Bradley never got that memo. Or if he did, he sent it straight through his industrial shredder and lit the ashes, which didn't endear him to the public or the press -- which, it must be said, was always very lenient with him, present company included.
Further undermining his public standing was a loyalty that was incomprehensible to the outside world. If ever there was a player's manager, Bradley was it. While not thought to be a master motivator or often mistaken for a father figure, even if his son played on the team, Bradley showed an unwavering attachment to the players he found worthy by some unpublished standard. Never once did he criticize anybody publicly -- or even single out anybody for constructive criticism.

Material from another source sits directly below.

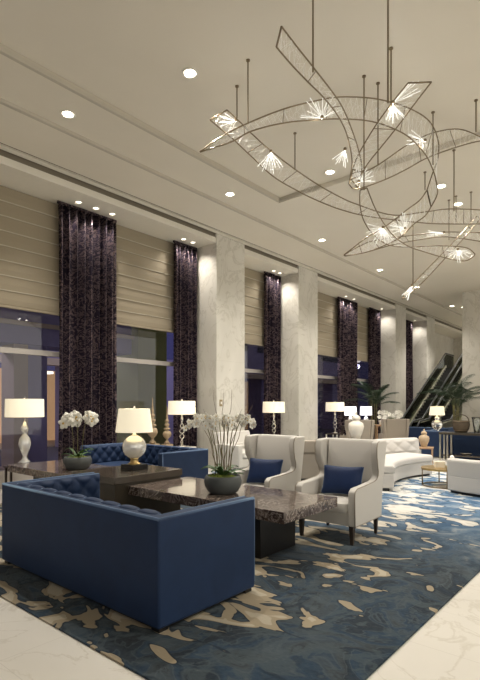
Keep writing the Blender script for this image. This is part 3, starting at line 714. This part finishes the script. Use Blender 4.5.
MB().lathe([(.085, 0), (.085, .008), (.07, .01)], n=24).build('foot_ring', 'silver', t)
t = thing('wicker_basket', 'round dark wicker basket with hoop handle on the console table', 'basket', (-3.98, 13.9, .76))
MB().lathe([(.14, 0), (.20, .10), (.22, .22), (.20, .32), (.18, .32), (.20, .22), (.12, .02)], n=28).build('basket_body', 'wicker', t, smooth=True)
q = MB(); q.tube([(.20*math.cos(a*PI/14), 0, .30+.18*math.sin(a*PI/14)) for a in range(15)], .012, 6); q.build('handle', 'wicker', t, smooth=True)
for z in (.06, .14, .22, .30): q = MB(); r = .16+z*.2; q.tube([(r*math.cos(a*.2094), r*math.sin(a*.2094), z) for a in range(30)], .009, 5, closed=True); q.build('woven_band', 'bronze', t, smooth=True)
t = thing('glass_vase', 'clear ribbed glass vase on the console table beside the basket', 'vase', (-3.58, 13.88, .76)); MB().lathe([(.07, 0), (.08, .1), (.11, .3), (.13, .42), (.12, .42), (.1, .3), (.06, .02)], n=24).build('vase_body', 'clear_glass', t, smooth=True); MB().lathe([(.07, 0), (.075, .012), (0.05, .02)], n=24).build('foot', 'clear_glass', t)
t = thing('white_urn', 'cream urn with curved neck at the right end of the console table', 'vase', (-3.25, 13.88, .76)); MB().lathe([(.08, 0), (.06, .03), (.15, .12), (.17, .22), (.12, .32), (.05, .38), (.07, .46), (.05, .46)], n=28).build('urn_body', 'white_ceramic', t, smooth=True)
q = MB(); q.tube([(-.14, 0, .24), (-.2, 0, .34), (-.16, 0, .43), (-.06, 0, .42)], .014, 6); q.build('handle', 'white_ceramic', t, smooth=True)
q = at(437, 405, 15.3)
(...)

Instead, he would drone on about process and moving forward and options and ball movement. The players who had been let into his heart had to work very hard to fall from grace. Barring public criticism of Bradley, it took many months of subpar performances to fall out of the first-team picture, and even then, call-ups as a backup were customary. That undermined Bradley's credibility to the outside world. It might well have fostered an environment in which players were so secure in their national team bubble that breakout performances were almost discouraged -- and definitely rare. Bradley certainly did experiment with new players, calling up more than 100 during his tenure. But the men counted on when it mattered most were always the same.

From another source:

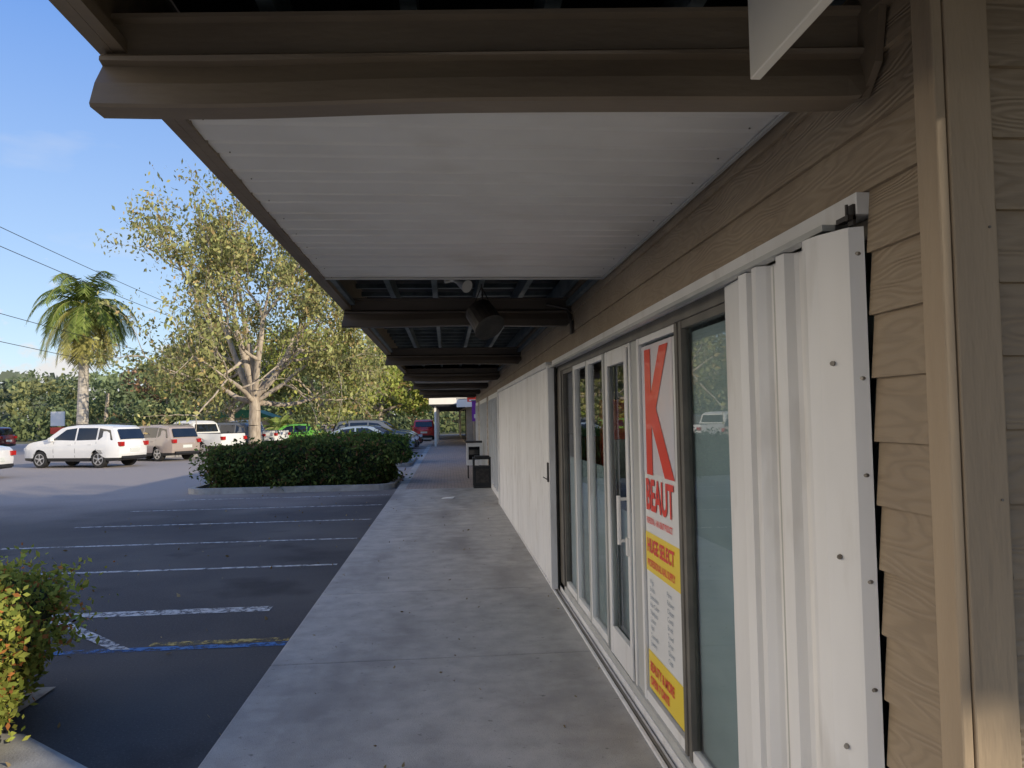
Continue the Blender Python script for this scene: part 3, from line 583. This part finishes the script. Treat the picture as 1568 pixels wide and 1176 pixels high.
    (xa,za),(xb,zb2)=D['rw']; nx,nz=-(zb2-za),(xb-xa); l=math.hypot(nx,nz); ox,oz=nx/l*.03,nz/l*.03
    pan([(xa+ox,-hw(xa,za)*.86,za+oz),(xa+ox,hw(xa,za)*.86,za+oz),(xb+ox,hw(xb,zb2)*.86,zb2+oz),(xb+ox,-hw(xb,zb2)*.86,zb2+oz)])
    mb.box((-Lh-.012,-.26,.55 if kind=='sedan' else .62),(-Lh+.05,.26,.68 if kind=='sedan' else .76),5)
    mb.box((-Lh-.02,-Wd*.7,.36),(-Lh+.1,Wd*.7,.46),1); mb.box((Lh-.1,-Wd*.55,.40),(Lh+.004,Wd*.55,.58),1)
    if kind=='pickup': mb.box((-Lh+.08,-.8,1.165),(-.98,.8,1.19),1)
    if kind=='suv':
        for s in(-1,1): mb.box((-1.7,s*.62-.02,1.735),(.1,s*.62+.02,1.765),1)
    mb.make('glass_and_details',[M['carglass'],M['black'],M['tail'],M['head'],color,M['plate']],e,fixn=False)
    wm=Multi()
    for c in(wb,-wb):
        for s in(-1,1):
            yo=s*(Wd-.02); yi=s*(Wd-.24)
            wm.tube((c,yi,wr),(c,yo-s*.02,wr),wr,wr,28,0); wm.tube((c,yo-s*.02,wr),(c,yo,wr),wr,wr*.9,28,0)
            wm.tube((c,yo,wr),(c,yo+s*.003,wr),wr*.68,wr*.68,24,2); wm.tube((c,yo+s*.003,wr),(c,yo+s*.02,wr),wr*.2,wr*.16,12,1)
            for k in range(24):
                a0=2*math.pi*k/24;a1=a0+2*math.pi/24; n=len(wm.v)
                for rr,aa in((.60,a0),(.69,a0),(.69,a1),(.60,a1)): wm.v.append((c+wr*rr*math.cos(aa),yo+s*.006,wr+wr*rr*math.sin(aa)))
                wm.f.append((n,n+1,n+2,n+3)); wm.mi.append(1)
            for k in range(5):
                a=2*math.pi*k/5+.3; n=len(wm.v)
                for rr,da in((.12,-.5),(.64,-.16),(.64,.16),(.12,.5)): wm.v.append((c+wr*rr*math.cos(a+da),yo+s*.008,wr+wr*rr*math.sin(a+da)))
                wm.f.append((n,n+1,n+2,n+3)); wm.mi.append(1)
    wm.make('wheels',[M['tire'],M['rim'],M['black']],e,fixn=False)
    return e
white=paintmat((.74,.74,.72)); silver=paintmat((.36,.30,.26)); maroon=paintmat((.16,.03,.025)); gray=paintmat((.12,.13,.14)); lime=paintmat((.16,.46,.06)); blue=paintmat((.25,.31,.36)); dk=paintmat((.03,.035,.045)); redp=paintmat((.45,.02,.02)); navy=paintmat((.03,.05,.12))
car('suv',white,(-14.9,32.6),162)
car('sedan',white,(-17.1,26.6),172)
car('suv',silver,(-13.9,37.2),148,scale=.97)
car('pickup',white,(-13.4,41.4),150,'pickup_truck')
car('suv',gray,(-13.3,46.0),165)
car('pickup',white,(-13.2,50.5),160,'pickup_truck')
car('suv',lime,(-10.7,53.5),175,scale=.9)
car('suv',white,(-11.0,70),100)
car('sedan',blue,(-3.9,36.6),4); car('sedan',dk,(-3.8,39.4),0); car('suv',gray,(-4.0,42.3),2); car('sedan',maroon,(-3.8,45.2),0); car('suv',navy,(-4.2,48.2),0); car('sedan',white,(-5.5,52),0)
car('suv',redp,(-1.9,62),92); car('sedan',redp,(-42,58),175); car('sedan',dk,(-38,62),175); car('suv',maroon,(-34,58),170)
car('sedan',gray,(-7.5,60),20); car('suv',dk,(-9.0,66),10); car('sedan',silver,(-9.5,64),0); car('suv',gray,(-29,66),175); car('sedan',white,(-24,68),5); car('suv',navy,(-18,64),175)

# ------------------------------------------------------------------ trees
def grow_tree(name,base,trunkh,tr,nl,L0,fac,maxd,leafN,leafsize,cols,sigma=.5,seed=1,spread=.75,up=.06,scale=(1,1,1),bare_p=.2,lowlimbs=0):
    rd=random.Random(seed); tb=Multi(); tips=[]
    def rv(k): return Vector((rd.gauss(0,k),rd.gauss(0,k),rd.gauss(0,k)))
    def br(p,d,L,r,dep,up_=None):
        u0=up if up_ is None else up_
        n=4; rr=r
        for i in range(n):
            d=(d+rv(.16)+Vector((0,0,u0))).normalized(); q=p+d*(L/n); r2=r*(1-.42*(i+1)/n)
            tb.tube(p,q,rr,r2,7 if dep<2 else 4,0,False); p=q; rr=r2
            if dep>=maxd-1: tips.append((tuple(p),dep))
            if dep<maxd and i>=1 and i<n-1 and rd.random()<.55:
                sd=(d+rv(.6)).normalized(); br(p,sd,L*fac*.85,rr*.55,dep+1,up_)
        if dep<maxd:
            k=2 if rd.random()<.4 else 3
            for j in range(k):
                u=d.orthogonal().normalized(); u.rotate(Matrix.Rotation(2*math.pi*j/k+rd.random()*1.5,3,d))
                sd=(d+u*spread*rd.uniform(.6,1.1)).normalized(); br(p,sd,L*fac*rd.uniform(.8,1.15),rr*.72,dep+1,up_)
    b=Vector((0,0,-.1)); p=b; segs=4
    for i in range(segs):
        q=p+Vector((0,0,trunkh/segs))+rv(.03); q.z=b.z+trunkh*(i+1)/segs; tb.tube(p,q,tr*(1.35 if i==0 else 1-.05*i),tr*(1-.05*(i+1)),10,0,False); p=q
    for j in range(nl):
        a=2*math.pi*j/nl+rd.uniform(-.3,.3); t=rd.uniform(.5,1.1); sd=Vector((math.cos(a)*t,math.sin(a)*t,rd.uniform(.6,1.2))).normalized(); br(p,sd,L0*rd.uniform(.85,1.15),tr*.55,0)
    for j in range(lowlimbs):
        a=math.pi*(1+.0)+2*math.pi*j/max(1,lowlimbs)+rd.uniform(-.2,.2); sd=Vector((math.cos(a),math.sin(a),.28)).normalized(); br(p-Vector((0,0,.3)),sd,L0*1.0,tr*.36,1,-.01)
    br(p,Vector((0,0,1)),L0,tr*.6,0)
    e=empty(name,(base[0],base[1],LOT)); e.scale=scale
    tb.make('trunk_and_limbs',[M['bark']],e,smooth=True,fixn=False)
    T=np.array([t[0] for t in tips]); n=leafN; idx=rng.integers(0,len(T),n); cb=rng.normal(1,.22,size=(len(T),1))
    bare=rng.random(len(T))<bare_p; idx=idx[~bare[idx]]; n=len(idx)
    C=T[idx]+rng.normal(size=(n,3))*sigma*np.array([1,1,.75])
    k=C[:,2]>.9; C=C[k]; idx=idx[k]; n=len(C)
    leaves('foliage',C,leafsize,(colmix(n,*cols)*cb[idx].clip(.5,1.5)),e,aspect=.5); return e
yg=((.22,.25,.09),(.40,.38,.16),(.38,.29,.13),.14)
T1=grow_tree('oak_tree',(-11.0,44.5),2.9,.42,6,4.3,.70,4,58000,.115,yg,sigma=.36,seed=11,spread=.8,scale=(.87,.87,1.14),bare_p=.33,lowlimbs=5)
yg2=((.24,.31,.06),(.42,.43,.12),(.34,.26,.10),.1)
grow_tree('oak_tree',(-10.2,66),2.6,.25,5,3.2,.68,3,12000,.17,yg2,sigma=.55,seed=5)
grow_tree('oak_tree',(-6.5,74),2.6,.25,5,3.0,.68,3,12000,.19,yg2,sigma=.6,seed=8)
grow_tree('oak_tree',(-20,72),2.6,.3,5,3.6,.70,3,12000,.2,((.17,.20,.07),(.28,.29,.10),(.30,.22,.1),.1),sigma=.6,seed=9)
o=[c for c in T1.children]; e=empty('oak_tree',(15.5,-5.8,LOT)); e.scale=(.5,.5,.95)
for c in o:
    k=bpy.data.objects.new(c.name.split('.')[0],c.data); COL.objects.link(k); k.parent=e
def palm(base,h,tr,nf,fl,name='palm_tree',seed=3,drop=1.0,wd=.035):
    rd=random.Random(seed); e=empty(name,(base[0],base[1],LOT))
    tb=Multi(); n=22
    for i in range(n):
        t0=i/n;t1=(i+1)/n; f=lambda t:(.15*t*t,0,h*t); r=lambda t:tr*(1.25-.45*t)*(1+.25*math.exp(-t*14))
        tb.tube(f(t0),f(t1),r(t0)*1.03,r(t1)*.99,12,0,False)
    tb.make('trunk',[M['palmbark']],e,smooth=False,fixn=False)
    top=Vector((.15,0,h)); cs=Multi(); cs.tube(top,top+Vector((0,0,h*.10)),tr*.8,tr*.5,10,0)
    cs.make('crownshaft',[mat('crownshaft',(.42,.38,.10),(.30,.32,.07),rough=.4,scale=3)],e,smooth=True,fixn=False)
    V=[];C=[];st=Multi()
    for i in range(nf):
        az=2*math.pi*i*.381966+rd.uniform(-.2,.2); el=math.radians(rd.uniform(0,80) if i>nf*.4 else rd.uniform(-60,0)); p=top+Vector((0,0,h*.09)); L=fl*rd.uniform(.85,1.1)
        ns=16; d=Vector((math.cos(az)*math.cos(el),math.sin(az)*math.cos(el),math.sin(el)))
        col=np.array((.24,.31,.08) if i>nf*.4 else (.38,.36,.12))*rd.uniform(.7,1.25)
        if i%9==8 and el<0: col=np.array((.42,.30,.14))
        for s in range(ns):
            q=p+d*(L/ns); st.tube(p,q,.03*(1-s/ns)+.006,.03*(1-(s+1)/ns)+.006,4,0,False)
            side=d.cross(Vector((0,0,1))); 
            if side.length<.05: side=Vector((1,0,0))
            side.normalize(); upv=side.cross(d).normalized()
            if s>=2:
                ll=fl*.24*math.sin(math.pi*(s+1)/(ns+2))**.6
                for k in range(4):
                    b=p.lerp(q,k/4)
                    for sg in(-1,1):
                        dd=(side*sg*.8+d*.6-Vector((0,0,.3+.6*rd.random()))+upv*.1).normalized(); tip=b+dd*ll*rd.uniform(.75,1.15); wv=d*wd
                        V+= [tuple(b-wv),tuple(b+wv),tuple(tip.lerp(b,.4)+wv*.9),tuple(tip)]; C.append(col*rd.uniform(.75,1.25))
            p=q; d=(d-Vector((0,0,.13*drop*(1+.6*s/ns)))).normalized()
    st.make('rachis',[mat('frond_stem',(.34,.33,.11),rough=.6)],e,fixn=False)
    N_=len(C); me=bpy.data.meshes.new('fronds'); me.from_pydata(V,[],[(4*i,4*i+1,4*i+2,4*i+3) for i in range(N_)])
    at=me.attributes.new('Col','FLOAT_COLOR','POINT'); c=np.ones((N_,4,4)); c[:,:,:3]=np.array(C)[:,None,:]; at.data.foreach_set('color',c.reshape(-1)); me.materials.append(M['leaf']); obj('fronds',me,e)
palm((-22.4,48.5),8.3,.29,54,4.0,wd=.035,drop=1.15)
for i,(x,y) in enumerate(((-13.2,60),(-12.2,61),(-14,62))): palm((x,y),.9,.2,24,1.9,name='fan_palm',seed=20+i)
def treeline():
    e=empty('tree_line'); C=[];K=[];tk=Multi(); rd=random.Random(4)
    x=-150
    while x<40:
        y=rd.uniform(92,118); h=rd.uniform(7,11); wd=rd.uniform(4,6.5)
        tone=rd.choice([(.14,.17,.09),(.17,.21,.10),(.21,.23,.11),(.24,.25,.11),(.15,.19,.10)])
        if rd.random()<.08: tone=(.32,.20,.12)
        tk.tube((x,y,-.1),(x+.4,y,h*.5),.3,.18,6,0,False)
        for j in range(16):
            a=rd.random()*6.28; rr=wd*math.sqrt(rd.random()); cz=rd.uniform(.12,.95)*h; k=math.sqrt(max(.15,1-((cz/h-.45)/.6)**2)); s=rd.uniform(.9,1.8); n=rd.randint(70,130)
            c=np.array([x+math.cos(a)*rr*k,y+math.sin(a)*rr*k,cz]); q=rng.normal(size=(n,3)); q/=np.linalg.norm(q,axis=1)[:,None]; q*=rng.uniform(.5,1.1,(n,1))*s*np.array([1.2,1.2,.8])
            C.append(c+q); cc=colmix(n,tone,tuple(t*1.4 for t in tone)); K.append(cc*rd.uniform(.75,1.2))
        x+=rd.uniform(2.6,4.2)
    n=16000; P=np.c_[rng.uniform(-150,35,n),rng.uniform(88,96,n),np.abs(rng.normal(0,1.6,n))]; C.append(P); K.append(colmix(n,(.13,.17,.08),(.20,.23,.10)))
    C=np.concatenate(C);K=np.concatenate(K); leaves('foliage',C,.26,K,e,aspect=.6); tk.make('trunks',[M['bark']],e,fixn=False)
    n=30000; P=np.c_[rng.uniform(-260,60,n),rng.uniform(125,150,n),rng.uniform(0,1,n)]; P[:,2]=P[:,2]*(8+2.5*np.sin(P[:,0]*.23)+1.5*np.sin(P[:,0]*.61+1)); leaves('deep_foliage',P,.75,colmix(n,(.15,.18,.13),(.20,.23,.15)),e,aspect=.7)
treeline()
U=empty('utility_line'); mb=Multi()
for (x,y) in ((-16.5,12),(-17,84)):
    mb.tube((x,y,-.1),(x,y,11),.16,.11,10,0); mb.box((x-1,y-.05,9.6),(x+1,y+.05,9.75),0)
for (x,z) in ((-16.9,9.8),(-16.1,8.7),(-16.6,6.4),(-16.4,5.3)):
    pv=None
    for i in range(25):
        t=i/24; p=(x,12+72*t,z-1.0*math.sin(math.pi*t)*.8)
        if pv: mb.tube(pv,p,.014,.014,4,1,False)
        pv=p
mb.make('poles_and_wires',[M['pole'],M['wire']],U)
RS=empty('roadside_sign',(-29.5,60,LOT)); mb=Multi(); mb.tube((-.3,0,0),(-.3,0,2.8),.05,.05,8,0); mb.tube((.3,0,0),(.3,0,2.8),.05,.05,8,0); mb.box((-.5,-.06,1.7),(.5,.06,2.8),1); mb.box((-.5,-.07,1.1),(.5,.06,1.6),2); mb.make('panels',[M['pole'],M['poster'],M['red']],RS)
K=empty('kiosk',(-21,80,LOT)); mb=Multi(); mb.box((-3,-2,0),(3,2,2.2),0); mb.prism([(-3.6,2.2),(-1.5,3.0),(1.5,3.0),(3.6,2.2)],'y',-2.4,2.4,1); mb.make('hut',[M['tan2'],M['green_roof']],K)
SLm=empty('street_lamp',(-26.4,44,LOT)); mb=Multi(); mb.tube((0,0,0),(0,0,9.6),.09,.06,10,0); mb.tube((0,0,9.6),(.6,0,9.7),.04,.04,8,0); mb.box((.3,-.15,9.0),(.75,.15,9.6),1); mb.make('pole_head',[M['whitedk'],M['lampwhite']],SLm,bev=.02)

Paired with his unimaginative -- though probably realistic -- tactics, the perception of selecting only "his guys," as they were popularly referred to, further sunk his reputation. As did his consistent selection of his son, Michael, a bullish, unspectacular but effective midfielder. Although the younger Bradley showed over the years that he was deserving of his spot twice over, Bradley was never forgiven for this perceived nepotism.
Being publicly acknowledged as the second choice for a job always makes for a losing race against appearances. There's a saying in Dutch that says a man who landed a job he was never qualified for has ""fallen up." This was forever the perception of Bradley. Even if this wasn't fair. He had come by the job fair and square, paying his dues in the college game, winning consistently in MLS, in which he won the 1998 MLS Cup in his first year as head coach of the Chicago Fire.
But all the good he did, and he did some good, won't be long for memory. He'll be remembered as the man who didn't pander, the man the fans never wanted, who stuck it out for almost five years, as the most unpopular coach in memory.